Teori
ini pertama kali dikenalkan oleh Byron Reeves dan Clifford Nass (professor
jurusan komunikasi Universitas Stanford Amerika) dalam tulisannya The Media
Equation: How People Treat Computers, Television, and New Media Like Real
People and Places pada tahun 1996. Teori ini relatif sangat baru dalam dunia
komunikasi massa.
Media
Equation Theory atau teori persamaan media ini ingin menjawab persoalan mengapa
orang-orang secara tidak sadar dan bahkan secara otomatis merespon apa yang
dikomunikasikan media seolah-olah (media itu) manusia? Dengan demikian, menurut
asumsi teori ini, media diibaratkan manusia. Teori ini memperhatikan bahwa
media juga bisa diajak berbicara. Media bisa menjadi lawan bicara individu
seperti dalam komunikasi interpersonal yang melibatkan dua orang dalam situasi
face to face.
Misalnya,
kita berbicara (meminta pengolahan data) dengan komputer kita seolah komputer
itu manusia. Kita juga menggunakan media lain untuk berkomunikasi.
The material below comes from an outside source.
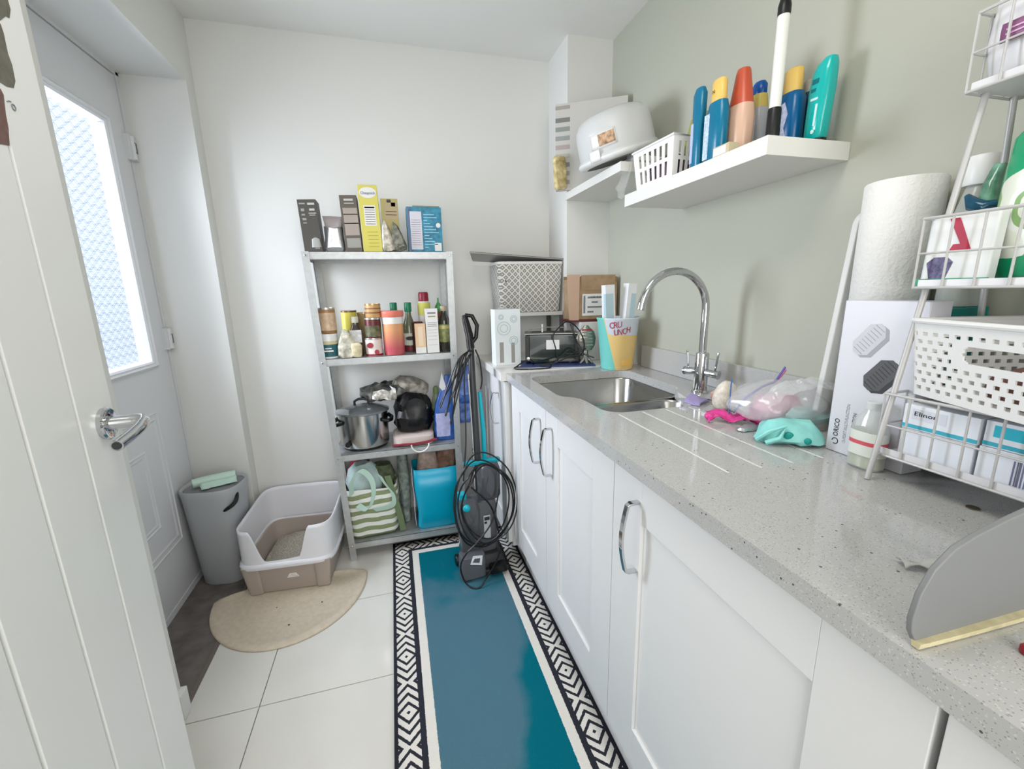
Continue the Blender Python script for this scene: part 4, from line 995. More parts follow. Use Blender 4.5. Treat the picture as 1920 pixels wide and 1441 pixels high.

Bahkan kita
berperilaku secara tidak sadar seolah-olah media itu manusia.
Dalam
komunikasi interpersonal misalnya, manusia bisa belajar dari orang lain, bisa
dimintai nasihat, bisa dikritik, bisa menjadi penyalur kekesalan atau
kehimpitan hidup. Apa yang bisa dilakukan pada manusia ini bisa dilakukan oleh
media massa.
Dalam
media cetak misalnya, kita bisa meminta nasihat masalah-masalah psikologi pada
rubrik konsultasi psikologi di media massa itu, kita bisa mencari jodoh juga
bisa lewat media, misalnya dalam rubrik kontak jodoh. Kita bisa tertawa, sedih,
iba terhadap apa yang disajikan media. Intinya, layaknya manusia media bisa
melakukan apa saja yang dikehendaki individu bahkan bisa jadi lebih dari itu.
Contoh
lain adalah ketika kita melihat televisi. Jika televisi yang kita lihat itu
ukurannya kecil dan suaranya kecil, ada kemungkinan kita menontonnya lebih
dekat jika dibanding dengan televisi yang besar. Kita bisa meniru berbagai
adegan dalam televisi sama persis seperti yang disajikannya. Perilaku semacam
itu, sama seperti yang dilakukan pada individu yang lain. Ketika yang kita ajak
bicara suaranya kecil, kita cenderung mendekat.
Dalam
hal ini televisi dan komputer diberlakukan sebagai aktor sosial. Artinya,
aturan yang mempengaruhi perilaku setiap hari individu-individu dalam interaksi
dengan orang lain relatif sama seperti ketika orang-orang berinteraksi dengan
komputer atau televisi. Kalau orang berinteraksi dengan memakai aturan
tertentu, televisi dan komputer juga punya aturan tertentu juga seperti dalam
situasi lingkungan sosial.
Dalam
proses interaksi sosial dikatakan bahwa orang-orang cenderung dekat dan
menyukai satu sama lain karena terjadinya kesamaan satu sama lain, misalnya
kesamaan kebutuhan, kepercayaan, status sosial, senasib dan lain-lain. Para
penonton televisi pun punya kecenderungan melihat acara-acara televisi yang
bisa memenuhi kebutuhannya atau bahkan mereka menonton televisi dengan alasan
kurang kuat karena ada persamaan kepercayaan. Sekedar contoh misalnya, penonton
dari kalangan Islam tentunya akan enggan menonton acara masak-memasak di
televisi dengan bahan utamanya daging babi.
Alasannya,
daging babi dianggap haram (tidak boleh dimakan) oleh umat ini. Hal demikian
akan berbeda dengan penganut agama lain yang tidak mengharamkan daging babi.
Itu artinya, orang-orang menggunakan televisi atau komputer tidak sekedar
peralatan saja, tetapi aktor sosial.